Giuseppe condusse una lotta molto dura contro i privilegi della Chiesa. Questa sua politica venne chiamata GIUSEPPISMO. Nel Settecento, nei regni cattolici (come l’Austria), la volontà dei re spesso si scontrò con quella della Chiesa. Spesso i sovrani erano favorevoli alla circolazione delle opere dell’Illuminismo, soprattutto quelle che sostenevano le loro opere di riforma senza mettere in discussione la loro autorità (si pensi alle teorie di Voltaire sul despotismo illuminato). La Chiesa, tuttavia, poteva vietarne la diffusione inserendole nell’Indice dei libri proibiti.
Un altro motivo di scontro riguardava il diritto d’asilo: se un suddito che aveva infranto una legge dello Stato si rifugiava in una chiesa o in un convento, riceveva protezione e non era più possibile arrestarlo. Le autorità religiose avevano fissato numerose feste religiose per celebrare i santi e le ricorrenze. In queste giornate i fedeli non solo avevano l’obbligo di partecipare alla messa e alle processioni, ma, se non volevano commettere peccato, dovevano evitare di lavorare. Per lo Stato questo era un danno economico: meno si lavorava, meno si produceva, meno tasse si potevano pagare allo Stato. La maggior parte dei monasteri e dei conventi in cui vivevano i religiosi rappresentava uno spreco agli occhi dei sovrani. Possedevano vaste terre e spesso non pagavano alcuna tassa. Inoltre queste terre erano spesso coltivate in modo arretrato, rendendo molto meno di quanto avrebbero potuto.
Giuseppe II tolse alla Chiesa il potere di censura (cioè di decidere quali libri dovessero essere vietati) e lo assegnò allo Stato. Limitò il diritto di asilo e cancellò dal calendario alcune feste religiose. Mise sotto controllo la formazione dei religiosi: dovevano studiare in seminari gestiti dallo Stato in modo da trasformarli in sudditi preoccupati di fare prima gli interessi dell’Austria che quelli della Chiesa di Roma. Chiuse molti conventi (circa un terzo di quelli esistenti) e si impadronì dei loro beni.
Per quale motivo i sovrani austriaci intrapresero queste iniziative? Essi giudicavano che le ricchezze dei monasteri potessero essere utilizzate per finanziare attività utili per tutta la popolazione. Gli edifici che prima ospitavano i religiosi furono trasformati in ospedali, orfanotrofi e ricoveri per anziani. Una parte delle ricchezze così incamerate vennero utilizzate per aprire scuole. Nel 1774 Maria Teresa aveva reso obbligatoria l’istruzione elementare per tutti, ricchi e poveri.
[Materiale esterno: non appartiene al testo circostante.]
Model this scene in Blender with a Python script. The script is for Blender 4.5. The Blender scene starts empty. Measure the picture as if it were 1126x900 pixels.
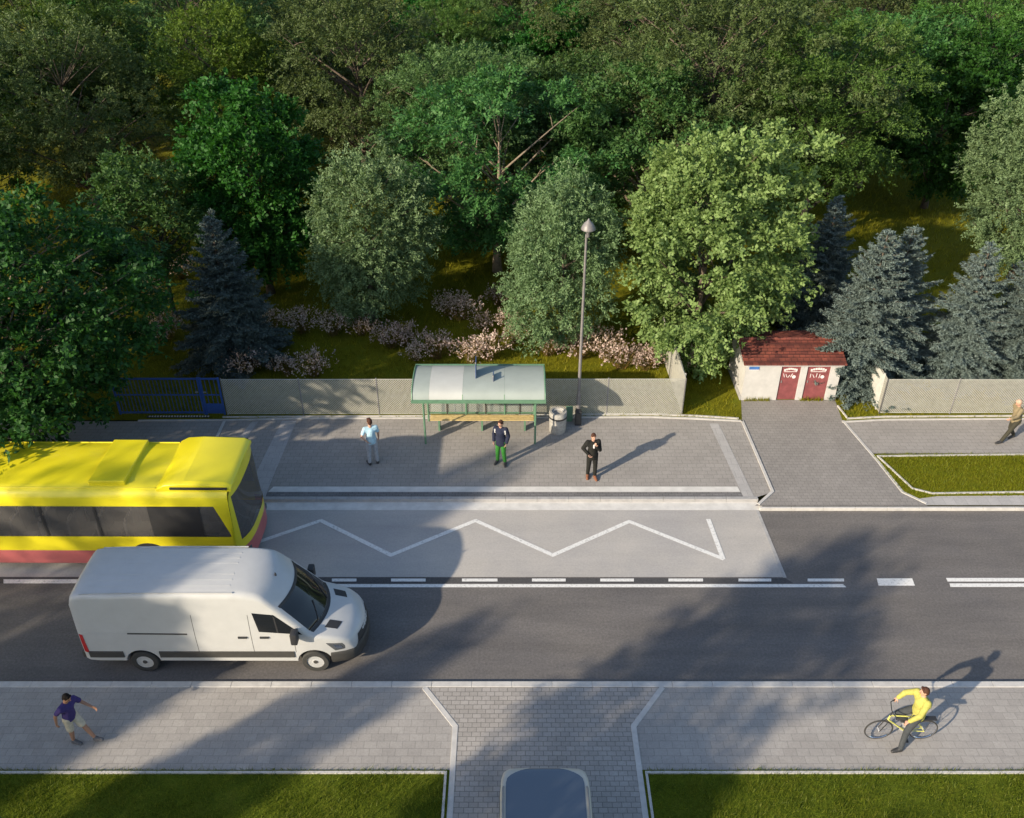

Fu organizzata una scuola in ogni parrocchia, mentre in ogni capoluogo di provincia si trovavano gli istituti in cui dovevano studiare i futuri maestri.
Inoltre Giuseppe II si sforzò di migliorare l’ economia del proprio regno aprendo manifatture, facendo costruire nuove strade e abolendo le dogane in modo da favorire il commercio.
Un’altra importantissima iniziativa del sovrano fu l’emanazione della PATENTE DI TOLLERANZA. Con questo documento concesse a tutti coloro che non professavano la religione cattolica (luterani, calvinisti, ortodossi) di praticare liberamente il proprio culto. Furono cancellate anche molte discriminazioni contro gli ebrei. LO STATO NON DOVEVA FARE DISTINZIONI TRA I SUDDITI IN BASE ALLA RELIGIONE. L’istruzione, la tolleranza, la felicità pubblica, il progresso erano parole d’ordine dell’Illuminismo che il sovrano si sforzò di realizzare nel proprio regno.
Sempre ispirato agli ideali dell’Illuminismo, Giuseppe II fece approvare un nuovo CODICE PENALE: esso proibiva l’uso della tortura come mezzo per ottenere le confessioni dei sospettati.
Tuttavia molte delle riforme giuseppiane ebbero vita breve. I ceti privilegiati erano fortemente scontenti, ma anche tra i contadini c’erano motivi di malcontento. E’ vero che essi avevano ottenuto alcuni miglioramenti. Tuttavia le loro condizioni di vita rimanevano dure e alcune riforme le avevano addirittura aggravate: la riduzione delle feste religiose li costringeva a lavorare di più, mentre la chiusura dei monasteri li privava di un’istituzione che spesso svolgeva il compito di dare assistenza alle persone più bisognose.
Quando, nel 1790, Giuseppe II morì scoppiarono numerose rivolte guidate dalla nobiltà. Per riportare la calma, il nuovo sovrano, Leopoldo II, fratello di Giuseppe, fu costretto ad annullare molte delle riforme del suo predecessore.